Monthly Archives: October 2012

Well… This is my first post on this blog, and I have absolutely no idea how to start it.

Should I make it about myself? about my life? about my academic status? How I about I tell cool stories from my life, perhaps inebriated adventures? army experiences? Maybe I should write about mathematics. Perhaps some nice proof or some nice theorem?

Well, it seems that in a most self-referential way I already began my first post and I am writing about it in itself. Now that we have done that, let me do all of the above.

My name is Asaf Karagila. I live in Israel, and have lived here my whole life. I just finished my M.Sc. in Ben-Gurion University under the supervision of Uri Abraham. My thesis was titled Vector Spaces and Antichains of Cardinals in Models of Set Theory. It extends a classical construction by Läuchli of a vector space which has no basis. I also presented a paper by Feldman and Orhon in which they generalize Hartogs theorem, I slightly improve upon their original proof and I extend their results.

Now, and for the next couple of years, I am a Ph.D. student in the Hebrew University in Jerusalem, supervised by Menachem Magidor. There is no concrete topic right now, and I going to have a busy year full of studying. It’s a good thing, I hope.

All those things will find their way in details to this site (as well as my thesis itself once I am finished with minor corrections and improvements).

To finish, here is a bit of mathematics.

——-$\newcommand{\Seq}{\operatorname{Seq}}$

Definition. We say that $A$ is Dedekind-finite if $B\subseteq A$ and $|A|=|B|$ then $A=B$.

Proposition.$A$ is Dedekind-finite if and only if $\aleph_0\nleq|A|$
Proof. Exercise.

Assuming the axiom of choice the above proposition shows that a set is Dedekind-finite if and only if it is finite (i.e. has an injective function into a finite ordinal). However without the axiom of choice it is consistent to have infinite Dedekind-finite sets.
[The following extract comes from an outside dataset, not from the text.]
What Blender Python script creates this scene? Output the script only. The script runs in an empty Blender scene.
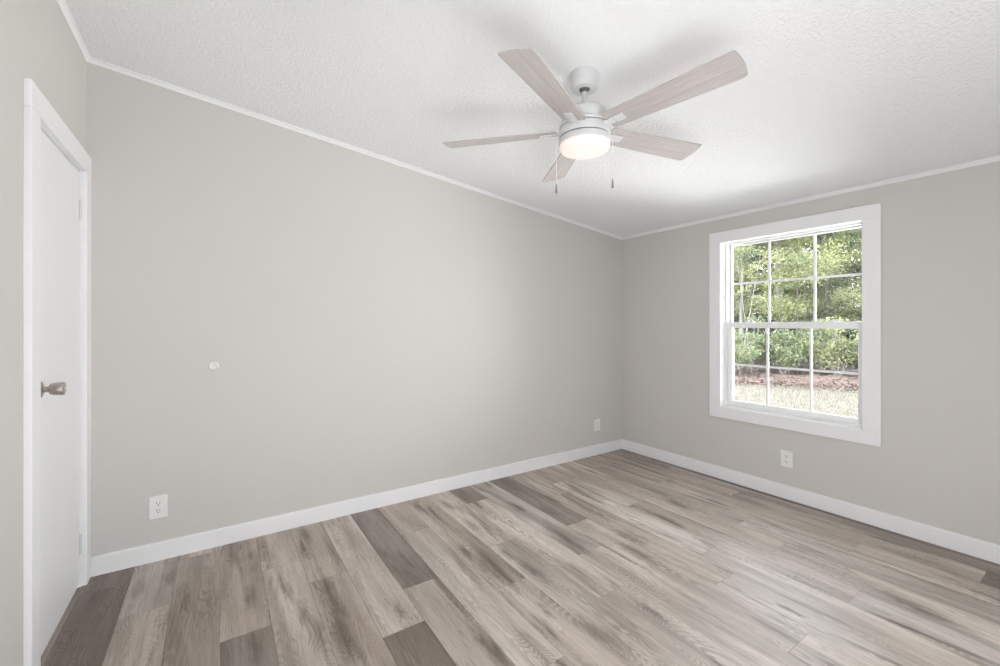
import bpy, bmesh, math, random
from mathutils import Vector, Matrix
random.seed(7)
C = bpy.context.scene.collection
SC = bpy.context.scene

# ------------------------------------------------------------------ camera
TH = 0.5891                      # heading, turned right of the back-wall normal
EYE = 1.27
cam_d = bpy.data.cameras.new('camera')
cam = bpy.data.objects.new('camera', cam_d); C.objects.link(cam)
cam.location = (0, 0, EYE)
cam.rotation_euler = (math.pi/2, 0, -TH)
cam_d.sensor_width = 36.0
cam_d.lens = 36.0*424.5265/1000.0
cam_d.shift_y = -0.0083
cam_d.clip_start = 0.02
cam_d.clip_end = 300
SC.camera = cam

# ------------------------------------------------------------------ view + world + sun
SC.view_settings.view_transform = 'Standard'
SC.view_settings.look = 'None'
SC.view_settings.gamma = 1.0
SC.view_settings.use_curve_mapping = False
SC.view_settings.exposure = 0.88

W = bpy.data.worlds.new('sky'); SC.world = W; W.use_nodes = True
wn = W.node_tree; wn.nodes.clear()
wo = wn.nodes.new('ShaderNodeOutputWorld'); wb = wn.nodes.new('ShaderNodeBackground')
wt = wn.nodes.new('ShaderNodeTexCoord'); ws = wn.nodes.new('ShaderNodeSeparateXYZ')
wr = wn.nodes.new('ShaderNodeValToRGB')
wr.color_ramp.elements[0].position = 0.0; wr.color_ramp.elements[0].color = (0.95, 0.97, 1.0, 1)
wr.color_ramp.elements[1].position = 0.8; wr.color_ramp.elements[1].color = (0.74, 0.84, 1.0, 1)
wn.links.new(wt.outputs['Generated'], ws.inputs[0]); wn.links.new(ws.outputs['Z'], wr.inputs[0])
wn.links.new(wr.outputs[0], wb.inputs[0]); wn.links.new(wb.outputs[0], wo.inputs[0])
wb.inputs[1].default_value = 5.5

sun_d = bpy.data.lights.new('sun', 'SUN'); sun = bpy.data.objects.new('sun', sun_d); C.objects.link(sun)
sun_d.energy = 6.0; sun_d.angle = 0.02; sun_d.color = (1.0, 0.95, 0.86)
sun.rotation_euler = Vector((1.0, -0.35, -1.15)).to_track_quat('-Z', 'Y').to_euler()
sun.location = (-4, 2, 9)

# added soft fill panel behind the camera, aimed into the room
fl_d = bpy.data.lights.new('camera_fill', 'AREA'); fl = bpy.data.objects.new('camera_fill', fl_d); C.objects.link(fl)
fl_d.shape = 'RECTANGLE'; fl_d.size = 3.1; fl_d.size_y = 1.45; fl_d.energy = 50; fl_d.color = (.965, .985, 1.0)
fl.location = (1.15, -.56, .80)
fl.rotation_euler = Vector((.42, .78, .30)).to_track_quat('-Z', 'Y').to_euler()

# added lamp outside, unseen below the sill, brightening the ceiling through the window
yd_d = bpy.data.lights.new('yard_fill', 'AREA'); yd = bpy.data.objects.new('yard_fill', yd_d); C.objects.link(yd)
yd_d.shape = 'RECTANGLE'; yd_d.size = 3.4; yd_d.size_y = 5.0; yd_d.energy = 740; yd_d.color = (1.0, .99, .97)
yd.location = (6.0, .6, -.5)
yd.rotation_euler = Vector((-.75, .2, .65)).to_track_quat('-Z', 'Y').to_euler()

# ------------------------------------------------------------------ helpers
def new_mat(name):
    m = bpy.data.materials.new(name); m.use_nodes = True
    nt = m.node_tree; b = nt.nodes['Principled BSDF']
    return m, nt, b
def N(nt, t, **kw):
    n = nt.nodes.new(t)
    for k, v in kw.items(): setattr(n, k, v)
    return n
def L(nt, a, b): nt.links.new(a, b)
def math_n(nt, op, a, b=None, clamp=False):
    n = N(nt, 'ShaderNodeMath', operation=op, use_clamp=clamp)
    for i, v in enumerate((a, b)):
        if v is None: continue
        if hasattr(v, 'is_output'): L(nt, v, n.inputs[i])
        else: n.inputs[i].default_value = v
    return n.outputs[0]
def noise(nt, vec, scale, detail=4, rough=.55, dist=0):
    n = N(nt, 'ShaderNodeTexNoise'); n.inputs['Scale'].default_value = scale
    n.inputs['Detail'].default_value = detail; n.inputs['Roughness'].default_value = rough
    n.inputs['Distortion'].default_value = dist
    L(nt, vec, n.inputs['Vector']); return n.outputs['Fac']
def ramp(nt, fac, stops):
    r = N(nt, 'ShaderNodeValToRGB'); e = r.color_ramp.elements
    while len(e) < len(stops): e.new(0.5)
    for el, (p, c) in zip(e, stops):
        el.position = p; el.color = c if len(c) == 4 else (*c, 1)
    L(nt, fac, r.inputs[0]); return r.outputs[0]
def mix(nt, fac, a, b, mode='MIX'):
    n = N(nt, 'ShaderNodeMix', data_type='RGBA', blend_type=mode)
    if hasattr(fac, 'is_output'): L(nt, fac, n.inputs[0])
    else: n.inputs[0].default_value = fac
    for i, v in ((6, a), (7, b)):
        if hasattr(v, 'is_output'): L(nt, v, n.inputs[i])
        else: n.inputs[i].default_value = (*v, 1) if len(v) == 3 else v
    return n.outputs[2]
def bump(nt, b, h, strength, dist):
    n = N(nt, 'ShaderNodeBump'); n.inputs['Strength'].default_value = strength
    n.inputs['Distance'].default_value = dist
    L(nt, h, n.inputs['Height']); L(nt, n.outputs[0], b.inputs['Normal'])
def objcoord(nt):
    return N(nt, 'ShaderNodeTexCoord').outputs['Object']
def mapping(nt, vec, scale=(1,1,1), loc=(0,0,0)):
    m = N(nt, 'ShaderNodeMapping'); m.inputs['Scale'].default_value = scale
    m.inputs['Location'].default_value = loc
    L(nt, vec, m.inputs['Vector']); return m.outputs[0]

def paint(name, col, rough, bump_s=0.0, scale=300, var=0.02, bdist=0.001):
    m, nt, b = new_mat(name)
    oc = objcoord(nt)
    n1 = noise(nt, oc, 1.3, 3)
    c2 = tuple(c*(1-var) for c in col)
    L(nt, mix(nt, n1, col, c2), b.inputs['Base Color'])
    b.inputs['Roughness'].default_value = rough
    if bump_s: bump(nt, b, noise(nt, oc, scale, 3), bump_s, bdist)
    return m
def simple(name, col, rough=.5, metal=0.0, scale=200, bs=.05):
    m, nt, b = new_mat(name)
    oc = objcoord(nt); n1 = noise(nt, oc, scale*.2, 3)
    L(nt, mix(nt, n1, col, tuple(c*.94 for c in col)), b.inputs['Base Color'])
    b.inputs['Roughness'].default_value = rough; b.inputs['Metallic'].default_value = metal
    if bs: bump(nt, b, noise(nt, oc, scale, 3), bs, .0006)
    return m

def bx(bm, x0, x1, y0, y1, z0, z1, bev=0.0, seg=2):
    vs = [bm.verts.new((x, y, z)) for x in (x0, x1) for y in (y0, y1) for z in (z0, z1)]
    fs = [(0,1,3,2), (4,6,7,5), (0,4,5,1), (2,3,7,6), (0,2,6,4), (1,5,7,3)]
    faces = [bm.faces.new([vs[i] for i in f]) for f in fs]
    if bev:
        es = list({e for f in faces for e in f.edges})
        bmesh.ops.bevel(bm, geom=es, offset=bev, segments=seg, affect='EDGES', profile=.5)
def prism(bm, pts, fn0, fn1):
    """closed polygon pts (a,b) swept from fn0(a,b) to fn1(a,b)"""
    A = [bm.verts.new(fn0(*p)) for p in pts]; B = [bm.verts.new(fn1(*p)) for p in pts]
    n = len(pts)
    for i in range(n): bm.faces.new((A[i], A[(i+1) % n], B[(i+1) % n], B[i]))
    bm.faces.new(A[::-1]); bm.faces.new(B)
def lathe(bm, prof, seg=48, axis='z', off=(0,0,0)):
    """prof: list of (r, h). r==0 closes."""
    rings = []
    def P(r, h, a):
        c, s = r*math.cos(a), r*math.sin(a)
        v = {'z': (c, s, h), 'x': (h, c, s), 'y': (s, h, c)}[axis]
        return (v[0]+off[0], v[1]+off[1], v[2]+off[2])
    for r, h in prof:
        if r < 1e-6: rings.append([bm.verts.new(P(0, h, 0))])
        else: rings.append([bm.verts.new(P(r, h, 2*math.pi*i/seg)) for i in range(seg)])
    for a, b in zip(rings, rings[1:]):
        for i in range(seg):
            j = (i+1) % seg
            if len(a) == 1 and len(b) == 1: continue
            if len(a) == 1: bm.faces.new((a[0], b[j], b[i]))
            elif len(b) == 1: bm.faces.new((a[i], a[j], b[0]))
            else: bm.faces.new((a[i], a[j], b[j], b[i]))
def tube(bm, pts, rad, seg=8, cap=True):
    pts = [Vector(p) for p in pts]; n = len(pts)
    rads = rad if isinstance(rad, (list, tuple)) else [rad]*n
    prev = None; rings = []
    for i, p in enumerate(pts):
        d = (pts[min(i+1, n-1)]-pts[max(i-1, 0)]).normalized()
        if prev is None:
            u = d.orthogonal().normalized()
        else:
            u = (prev - d*prev.dot(d))
            u = u.normalized() if u.length > 1e-6 else d.orthogonal().normalized()
        prev = u; w = d.cross(u)
        rings.append([bm.verts.new(p+rads[i]*(u*math.cos(2*math.pi*k/seg)+w*math.sin(2*math.pi*k/seg))) for k in range(seg)])
    for a, b in zip(rings, rings[1:]):
        for k in range(seg): bm.faces.new((a[k], a[(k+1) % seg], b[(k+1) % seg], b[k]))
    if cap: bm.faces.new(rings[0][::-1]); bm.faces.new(rings[-1])
def obj(name, bm, mat, parent=None, smooth=False, recalc=True, angle=35):
    if recalc: bmesh.ops.recalc_face_normals(bm, faces=bm.faces[:])
    me = bpy.data.meshes.new(name); bm.to_mesh(me); bm.free()
    me.materials.append(mat)
    if smooth:
        for p in me.polygons: p.use_smooth = True
        try: me.set_sharp_from_angle(angle=math.radians(angle))
        except Exception: pass
    o = bpy.data.objects.new(name, me); C.objects.link(o)
    if parent: o.parent = parent
    return o
def tag(o, label=None, cat=None, group=None, kind=None):
    if label: o['label'] = label
    if cat: o['category'] = cat
    if group: o['group'] = group
    if kind: o['kind'] = kind
    return o
def thing(name, loc=(0,0,0), rz=0.0):
    o = bpy.data.objects.new(name, None); C.objects.link(o)
    o.empty_display_size = .1
    o.location = loc; o.rotation_euler = (0, 0, rz); return o
def BM(): return bmesh.new()

# ------------------------------------------------------------------ dimensions
XL, XR, YB, YF = -0.545, 3.467, 2.934, -0.62
SL = (1.325-0.872)/(XR-XL)                     # ceiling slope
def trim_z(x): return EYE+0.872+SL*(XR-x)      # underside of the cove at the wall
def ceil_z(x): return trim_z(x)+0.022
T = 0.13                                       # wall thickness

# ------------------------------------------------------------------ materials
M_wall = paint('greige_wall_paint', (0.602, 0.583, 0.560), .75, .12, 260, .015)
M_white = paint('white_trim_paint', (0.84, 0.84, 0.85), .35, .03, 60, .01)
M_door = paint('white_door_paint', (0.83, 0.83, 0.83), .4, .04, 90, .015)
M_vinyl = simple('white_window_vinyl', (0.90, 0.905, 0.91), .3, 0, 80, 0)
M_plate = simple('white_plastic', (0.82, 0.82, 0.81), .35, 0, 100, 0)
M_dark = simple('dark_slot', (0.03, 0.028, 0.026), .6, 0, 100, 0)
M_nickel = simple('satin_nickel', (0.50, 0.46, 0.42), .3, 1.0, 300, .1)
M_fanmetal = simple('white_fan_enamel', (0.66, 0.66, 0.665), .32, 0, 60, 0)
M_fandark = simple('dark_fan_gap', (0.10, 0.10, 0.10), .6, 0, 60, 0)
M_bumper = simple('pale_rubber', (0.80, 0.79, 0.77), .5, 0, 60, 0)
M_chain = simple('bright_chain', (0.86, 0.85, 0.84), .3, 0, 60, 0)
M_hinge = simple('painted_hinge', (0.70, 0.70, 0.70), .4, 0, 60, 0)
M_pend = simple('grey_metal_pendant', (0.42, 0.42, 0.42), .3, .8, 60, 0)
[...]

For a set $A$, let $\Seq(A)=\{f\colon n\to A\mid f\text{ injective}\}$.

Lemma. Let $A$ be a Dedekind-finite set, then $\Seq(A)$ is also Dedekind-finite.
Proof. If $\Seq(A)$ was not Dedekind-finite it would have a countably infinite subset $B$. Each sequence in $B$ defines a finite subset of $A$, their union is a union of enumerated sets and therefore can be well-ordered. We assumed that $B$ is infinite and therefore the union must be infinite, since a finite set can only have finitely many different enumerations.

Therefore $\bigcup_{f\in B}\rng(f)$ is a countably infinite subset of $A$, in contradiction to the assumption that $A$ is Dedekind-finite. $\square$

Theorem. (Tarski) Suppose that there exists an infinite Dedekind-finite set, then there exists a set $\cal A$ of Dedekind-finite sets such that $(\cal A,\subseteq)$ is order isomorphic to $(\mathbb R,\lt)$.

Proof. Let $A$ be an infinite Dedekind-finite set, and let $S=\Seq(A)$. Let $\{A_r\mid r\in\mathbb R\}\subseteq\power(\omega)$ be a chain of order-type $(\mathbb R,\lt)$ (e.g., fix an enumeration of the rationals, and use it to define $A_r$ as the indices of the rationals in the Dedekind cut of $r$). Let $S_r=\{f\in S\mid |f|\in A_r\}$, and $\mathcal A=\{S_r\mid r\in\mathbb R\}$. If $r\lt t$ then $A_r\subsetneq A_t$ and therefore $S_r\subsetneq S_t$, and since $S$ is Dedekind-finite we have that $S_r$ is Dedekind-finite as well. Furthermore, by Dedekind-finiteness if $r\neq t$ we have that $|S_r|\neq|S_t|$. $\square$

Note that the axiom of choice was not used anywhere in the above proofs. The lemma used the fact that we took a countable union over enumerated sets; and the theorem used the fact that we can find a chain of order-type $(\mathbb R,\lt)$ in $\power(\omega)$ which is again a choice-free proof.

Corollaries. Suppose that there exists a Dedekind-infinite set, then

1. there are at least $2^{\aleph_0}$ Dedekind-finite of different cardinalities;
2. there is an infinite descending sequence of cardinals.

Ah, how strange can be the universe when the axiom of choice is absent!